----- MATERIAL

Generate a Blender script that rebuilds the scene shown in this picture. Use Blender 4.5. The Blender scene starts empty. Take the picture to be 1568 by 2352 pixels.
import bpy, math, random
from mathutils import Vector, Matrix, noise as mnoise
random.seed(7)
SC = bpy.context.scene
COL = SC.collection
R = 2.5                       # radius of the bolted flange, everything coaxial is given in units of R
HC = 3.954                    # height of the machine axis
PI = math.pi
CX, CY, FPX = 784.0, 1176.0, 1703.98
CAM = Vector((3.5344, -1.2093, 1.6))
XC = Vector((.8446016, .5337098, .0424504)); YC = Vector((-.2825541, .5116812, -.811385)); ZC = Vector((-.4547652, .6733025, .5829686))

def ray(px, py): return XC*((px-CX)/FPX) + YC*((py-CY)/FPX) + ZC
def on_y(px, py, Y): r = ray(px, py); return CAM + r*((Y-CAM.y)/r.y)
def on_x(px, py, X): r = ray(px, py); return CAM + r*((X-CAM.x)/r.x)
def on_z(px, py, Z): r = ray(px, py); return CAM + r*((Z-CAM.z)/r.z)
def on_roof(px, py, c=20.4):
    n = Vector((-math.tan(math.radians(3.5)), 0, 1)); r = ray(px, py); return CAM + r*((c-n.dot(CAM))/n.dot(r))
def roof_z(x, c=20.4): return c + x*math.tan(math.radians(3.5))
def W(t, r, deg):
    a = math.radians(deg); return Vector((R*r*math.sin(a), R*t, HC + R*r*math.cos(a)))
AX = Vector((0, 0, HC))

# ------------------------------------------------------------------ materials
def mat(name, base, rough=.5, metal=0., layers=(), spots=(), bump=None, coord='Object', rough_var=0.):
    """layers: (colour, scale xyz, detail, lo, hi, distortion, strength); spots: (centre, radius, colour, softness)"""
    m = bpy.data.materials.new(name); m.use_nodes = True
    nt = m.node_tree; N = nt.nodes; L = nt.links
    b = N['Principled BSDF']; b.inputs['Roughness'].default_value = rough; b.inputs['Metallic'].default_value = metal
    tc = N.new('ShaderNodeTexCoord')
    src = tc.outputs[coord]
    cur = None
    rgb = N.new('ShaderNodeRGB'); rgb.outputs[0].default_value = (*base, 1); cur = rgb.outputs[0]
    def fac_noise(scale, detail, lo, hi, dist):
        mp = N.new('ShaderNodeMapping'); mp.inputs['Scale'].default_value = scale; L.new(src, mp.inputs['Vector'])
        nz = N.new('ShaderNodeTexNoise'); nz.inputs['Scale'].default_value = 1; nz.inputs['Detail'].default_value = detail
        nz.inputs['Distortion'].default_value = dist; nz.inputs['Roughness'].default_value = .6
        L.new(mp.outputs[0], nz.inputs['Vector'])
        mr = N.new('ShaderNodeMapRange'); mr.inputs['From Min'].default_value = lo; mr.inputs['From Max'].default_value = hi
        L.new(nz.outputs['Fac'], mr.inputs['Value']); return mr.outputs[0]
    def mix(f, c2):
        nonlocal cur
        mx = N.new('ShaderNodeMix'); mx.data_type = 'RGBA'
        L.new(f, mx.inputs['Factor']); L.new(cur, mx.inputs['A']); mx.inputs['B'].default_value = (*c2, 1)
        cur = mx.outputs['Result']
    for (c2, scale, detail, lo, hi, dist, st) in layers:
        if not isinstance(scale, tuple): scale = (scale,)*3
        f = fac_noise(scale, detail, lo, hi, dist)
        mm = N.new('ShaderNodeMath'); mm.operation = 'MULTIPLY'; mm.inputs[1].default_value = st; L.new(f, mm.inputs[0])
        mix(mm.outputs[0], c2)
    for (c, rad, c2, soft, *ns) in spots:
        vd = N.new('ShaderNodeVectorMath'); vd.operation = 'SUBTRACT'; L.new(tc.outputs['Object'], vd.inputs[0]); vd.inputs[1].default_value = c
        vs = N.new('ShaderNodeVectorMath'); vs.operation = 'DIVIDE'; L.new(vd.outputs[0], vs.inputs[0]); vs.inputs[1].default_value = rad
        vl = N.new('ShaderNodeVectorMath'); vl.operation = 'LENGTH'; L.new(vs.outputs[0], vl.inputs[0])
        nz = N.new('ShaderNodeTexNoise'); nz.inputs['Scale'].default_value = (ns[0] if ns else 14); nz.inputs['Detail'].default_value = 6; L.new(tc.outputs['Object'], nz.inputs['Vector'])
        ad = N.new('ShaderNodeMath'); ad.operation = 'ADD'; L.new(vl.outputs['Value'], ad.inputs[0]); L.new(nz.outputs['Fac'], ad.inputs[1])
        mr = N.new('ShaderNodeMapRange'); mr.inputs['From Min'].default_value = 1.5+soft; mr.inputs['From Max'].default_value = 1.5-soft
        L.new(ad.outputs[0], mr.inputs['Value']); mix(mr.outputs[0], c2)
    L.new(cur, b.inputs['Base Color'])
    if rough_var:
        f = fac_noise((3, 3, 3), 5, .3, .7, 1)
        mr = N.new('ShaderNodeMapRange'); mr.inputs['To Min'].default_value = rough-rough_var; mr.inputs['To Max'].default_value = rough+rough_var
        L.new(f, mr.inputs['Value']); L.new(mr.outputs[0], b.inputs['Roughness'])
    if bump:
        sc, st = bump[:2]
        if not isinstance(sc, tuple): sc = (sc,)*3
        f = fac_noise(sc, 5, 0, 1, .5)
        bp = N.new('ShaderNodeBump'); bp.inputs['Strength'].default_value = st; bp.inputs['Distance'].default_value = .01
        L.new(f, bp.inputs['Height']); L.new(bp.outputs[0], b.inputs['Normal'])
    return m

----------

* [TASK TO COMPLETE] Show every line above in which the word "scene" occurs.

* [CORRECT RESULT]
Generate a Blender script that rebuilds the scene shown in this picture. Use Blender 4.5. The Blender scene starts empty. Take the picture to be 1568 by 2352 pixels.
SC = bpy.context.scene